» **Your instructions**
Identify all lines in the data containing the string "pixels". Copy them out.
[BEGIN]
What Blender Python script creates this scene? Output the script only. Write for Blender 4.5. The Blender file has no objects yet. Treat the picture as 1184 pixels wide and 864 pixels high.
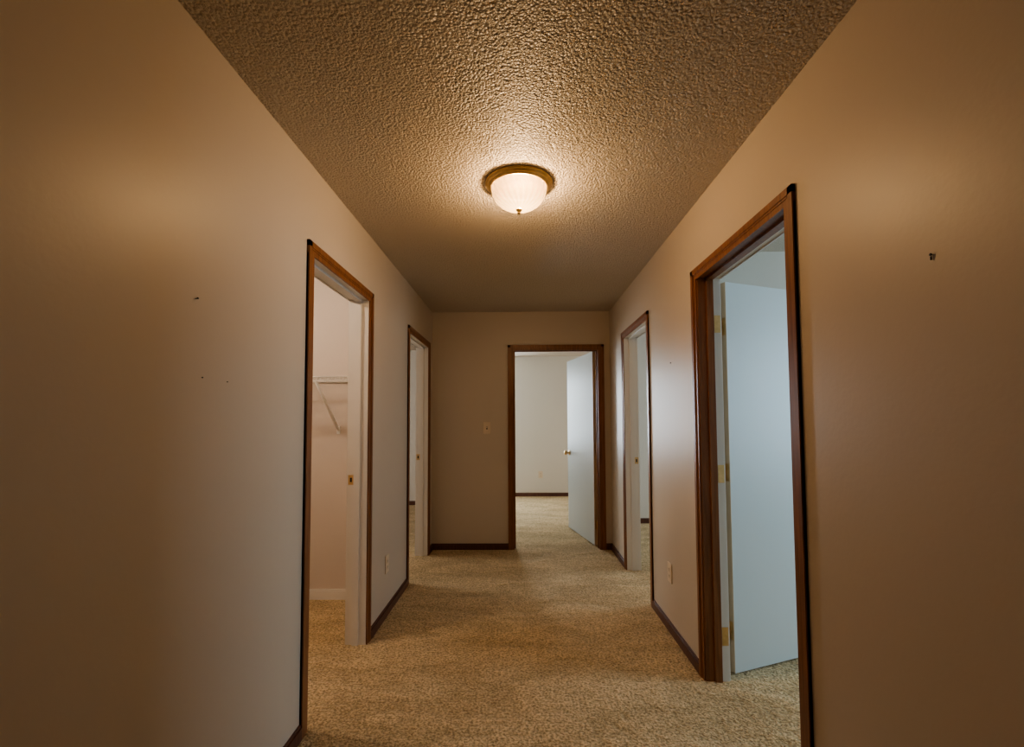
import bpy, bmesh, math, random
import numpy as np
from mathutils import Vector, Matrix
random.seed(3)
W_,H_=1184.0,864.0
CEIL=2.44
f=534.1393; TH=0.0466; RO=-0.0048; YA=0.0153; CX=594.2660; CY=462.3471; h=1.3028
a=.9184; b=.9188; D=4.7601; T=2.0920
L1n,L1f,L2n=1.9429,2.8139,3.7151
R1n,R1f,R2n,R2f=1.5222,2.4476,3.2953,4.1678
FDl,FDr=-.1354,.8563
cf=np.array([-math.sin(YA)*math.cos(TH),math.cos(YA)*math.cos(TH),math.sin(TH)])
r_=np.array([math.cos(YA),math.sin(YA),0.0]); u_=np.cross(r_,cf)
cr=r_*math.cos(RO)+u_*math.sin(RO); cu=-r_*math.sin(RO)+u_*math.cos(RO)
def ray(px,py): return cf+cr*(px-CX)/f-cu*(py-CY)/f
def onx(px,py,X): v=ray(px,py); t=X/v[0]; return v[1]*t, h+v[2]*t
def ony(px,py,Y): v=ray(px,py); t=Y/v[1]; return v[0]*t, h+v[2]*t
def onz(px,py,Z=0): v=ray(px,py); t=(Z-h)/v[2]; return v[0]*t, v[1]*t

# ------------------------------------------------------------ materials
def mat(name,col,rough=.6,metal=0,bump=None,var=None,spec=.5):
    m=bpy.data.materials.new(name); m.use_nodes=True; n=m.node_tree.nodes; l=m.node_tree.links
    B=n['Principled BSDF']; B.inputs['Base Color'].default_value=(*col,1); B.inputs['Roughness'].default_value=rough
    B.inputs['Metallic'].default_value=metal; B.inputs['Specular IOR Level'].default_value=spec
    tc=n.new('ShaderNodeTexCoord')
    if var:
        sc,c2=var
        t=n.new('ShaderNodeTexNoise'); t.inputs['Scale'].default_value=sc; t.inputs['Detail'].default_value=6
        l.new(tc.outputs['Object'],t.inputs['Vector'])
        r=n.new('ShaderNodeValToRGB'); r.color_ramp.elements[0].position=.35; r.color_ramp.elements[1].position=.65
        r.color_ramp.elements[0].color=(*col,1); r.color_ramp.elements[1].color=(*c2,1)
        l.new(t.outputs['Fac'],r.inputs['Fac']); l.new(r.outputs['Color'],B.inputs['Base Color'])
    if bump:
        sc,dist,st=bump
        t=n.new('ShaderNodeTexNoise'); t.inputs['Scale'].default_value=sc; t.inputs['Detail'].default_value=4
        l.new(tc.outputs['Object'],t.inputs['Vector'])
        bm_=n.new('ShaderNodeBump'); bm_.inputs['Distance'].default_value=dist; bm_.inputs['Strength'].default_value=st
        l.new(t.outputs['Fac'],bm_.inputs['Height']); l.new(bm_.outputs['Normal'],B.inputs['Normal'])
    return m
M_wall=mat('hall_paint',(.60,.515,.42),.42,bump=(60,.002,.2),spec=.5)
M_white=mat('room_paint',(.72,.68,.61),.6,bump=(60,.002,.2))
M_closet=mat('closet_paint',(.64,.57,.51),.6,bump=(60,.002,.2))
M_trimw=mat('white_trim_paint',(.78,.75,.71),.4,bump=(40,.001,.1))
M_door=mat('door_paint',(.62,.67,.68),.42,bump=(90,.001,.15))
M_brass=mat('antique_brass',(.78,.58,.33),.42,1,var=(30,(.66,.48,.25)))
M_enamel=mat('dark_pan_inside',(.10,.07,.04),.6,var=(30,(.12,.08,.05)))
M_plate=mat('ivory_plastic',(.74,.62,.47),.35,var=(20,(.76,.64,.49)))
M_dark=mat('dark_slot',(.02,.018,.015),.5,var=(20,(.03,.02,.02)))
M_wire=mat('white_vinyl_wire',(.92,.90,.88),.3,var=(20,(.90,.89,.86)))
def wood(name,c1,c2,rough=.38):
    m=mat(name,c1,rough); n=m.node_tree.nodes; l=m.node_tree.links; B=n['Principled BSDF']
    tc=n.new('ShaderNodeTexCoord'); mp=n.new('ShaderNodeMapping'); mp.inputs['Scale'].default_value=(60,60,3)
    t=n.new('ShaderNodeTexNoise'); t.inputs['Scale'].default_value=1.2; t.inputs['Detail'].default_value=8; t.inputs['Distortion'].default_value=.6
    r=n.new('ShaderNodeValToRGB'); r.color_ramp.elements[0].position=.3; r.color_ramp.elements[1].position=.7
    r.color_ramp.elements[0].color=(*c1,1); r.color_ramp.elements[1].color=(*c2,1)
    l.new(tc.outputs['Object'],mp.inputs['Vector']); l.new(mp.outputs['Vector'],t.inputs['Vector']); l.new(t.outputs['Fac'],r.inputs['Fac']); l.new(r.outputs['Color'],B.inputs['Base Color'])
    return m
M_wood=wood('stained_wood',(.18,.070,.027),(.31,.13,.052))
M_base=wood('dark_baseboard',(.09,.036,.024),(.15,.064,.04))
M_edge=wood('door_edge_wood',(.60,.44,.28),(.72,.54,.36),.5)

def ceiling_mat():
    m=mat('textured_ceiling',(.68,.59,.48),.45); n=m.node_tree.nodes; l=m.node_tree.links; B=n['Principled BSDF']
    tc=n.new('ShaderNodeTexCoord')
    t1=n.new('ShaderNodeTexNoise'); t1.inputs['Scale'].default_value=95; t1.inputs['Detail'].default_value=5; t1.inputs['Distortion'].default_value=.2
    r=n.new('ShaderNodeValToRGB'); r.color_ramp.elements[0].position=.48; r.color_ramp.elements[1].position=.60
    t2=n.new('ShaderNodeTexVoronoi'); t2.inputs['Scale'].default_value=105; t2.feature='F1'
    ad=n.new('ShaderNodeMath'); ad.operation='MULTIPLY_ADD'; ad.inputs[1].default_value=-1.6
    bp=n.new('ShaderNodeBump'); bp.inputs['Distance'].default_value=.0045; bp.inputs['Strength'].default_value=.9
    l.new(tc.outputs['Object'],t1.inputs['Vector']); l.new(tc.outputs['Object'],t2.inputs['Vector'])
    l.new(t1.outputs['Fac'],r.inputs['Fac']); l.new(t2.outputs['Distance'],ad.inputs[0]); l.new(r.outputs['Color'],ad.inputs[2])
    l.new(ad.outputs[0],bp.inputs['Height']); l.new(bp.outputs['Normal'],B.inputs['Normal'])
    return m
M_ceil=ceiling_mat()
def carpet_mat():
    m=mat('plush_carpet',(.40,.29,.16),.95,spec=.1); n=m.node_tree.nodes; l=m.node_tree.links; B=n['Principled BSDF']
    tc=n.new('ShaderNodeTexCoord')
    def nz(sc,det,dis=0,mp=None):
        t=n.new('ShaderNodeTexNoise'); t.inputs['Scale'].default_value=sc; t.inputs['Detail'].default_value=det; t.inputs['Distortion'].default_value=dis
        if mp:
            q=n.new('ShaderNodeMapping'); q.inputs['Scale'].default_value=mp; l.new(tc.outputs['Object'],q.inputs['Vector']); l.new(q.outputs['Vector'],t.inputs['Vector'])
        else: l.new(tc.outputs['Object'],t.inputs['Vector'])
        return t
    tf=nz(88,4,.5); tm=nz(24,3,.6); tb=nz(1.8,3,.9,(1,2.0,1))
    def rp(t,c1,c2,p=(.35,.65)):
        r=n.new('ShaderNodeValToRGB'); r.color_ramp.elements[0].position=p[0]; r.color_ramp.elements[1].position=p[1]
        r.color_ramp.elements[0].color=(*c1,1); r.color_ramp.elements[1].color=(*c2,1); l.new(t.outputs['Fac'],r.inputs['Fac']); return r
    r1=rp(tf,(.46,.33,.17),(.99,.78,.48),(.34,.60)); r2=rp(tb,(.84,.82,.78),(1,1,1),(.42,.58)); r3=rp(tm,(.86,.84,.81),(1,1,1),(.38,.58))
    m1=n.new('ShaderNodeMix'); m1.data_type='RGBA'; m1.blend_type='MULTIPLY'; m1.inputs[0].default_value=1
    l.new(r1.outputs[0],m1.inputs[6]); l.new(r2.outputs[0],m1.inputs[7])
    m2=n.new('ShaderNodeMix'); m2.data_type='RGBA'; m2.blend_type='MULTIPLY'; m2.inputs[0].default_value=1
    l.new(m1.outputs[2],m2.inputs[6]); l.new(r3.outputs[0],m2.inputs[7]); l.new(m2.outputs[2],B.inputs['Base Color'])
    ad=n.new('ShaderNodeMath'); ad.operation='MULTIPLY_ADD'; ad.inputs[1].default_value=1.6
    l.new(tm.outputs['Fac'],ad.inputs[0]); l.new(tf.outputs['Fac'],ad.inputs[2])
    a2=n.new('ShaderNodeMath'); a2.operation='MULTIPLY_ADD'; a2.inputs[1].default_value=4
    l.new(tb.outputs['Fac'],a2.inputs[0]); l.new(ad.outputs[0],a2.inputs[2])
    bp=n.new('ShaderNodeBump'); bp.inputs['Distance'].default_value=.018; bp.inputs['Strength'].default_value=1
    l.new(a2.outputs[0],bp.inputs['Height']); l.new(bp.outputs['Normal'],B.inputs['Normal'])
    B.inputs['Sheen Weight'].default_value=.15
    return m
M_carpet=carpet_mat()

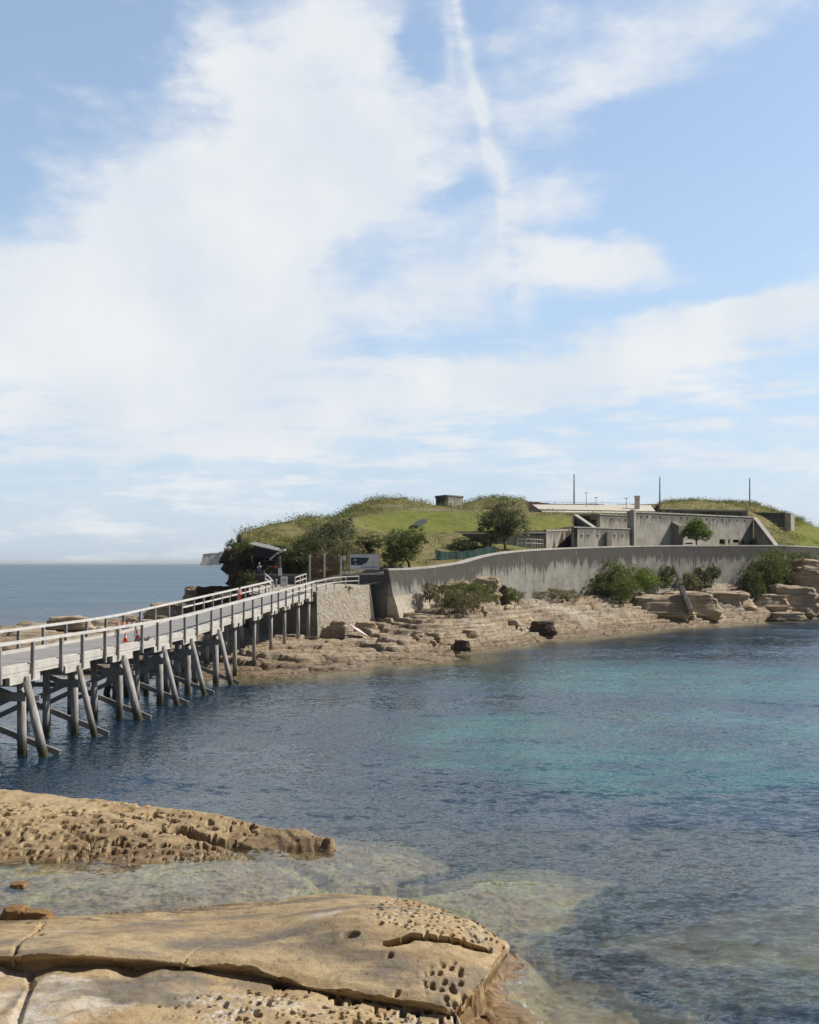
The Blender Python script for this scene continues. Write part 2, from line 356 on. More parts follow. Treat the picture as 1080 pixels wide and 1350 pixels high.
[END]
» **The output**
What Blender Python script creates this scene? Output the script only. Write for Blender 4.5. The Blender file has no objects yet. Treat the picture as 1184 pixels wide and 864 pixels high.
The Blender Python script for this scene continues. Write part 2, from line 356 on. More parts follow. Treat the picture as 1080 pixels wide and 1350 pixels high.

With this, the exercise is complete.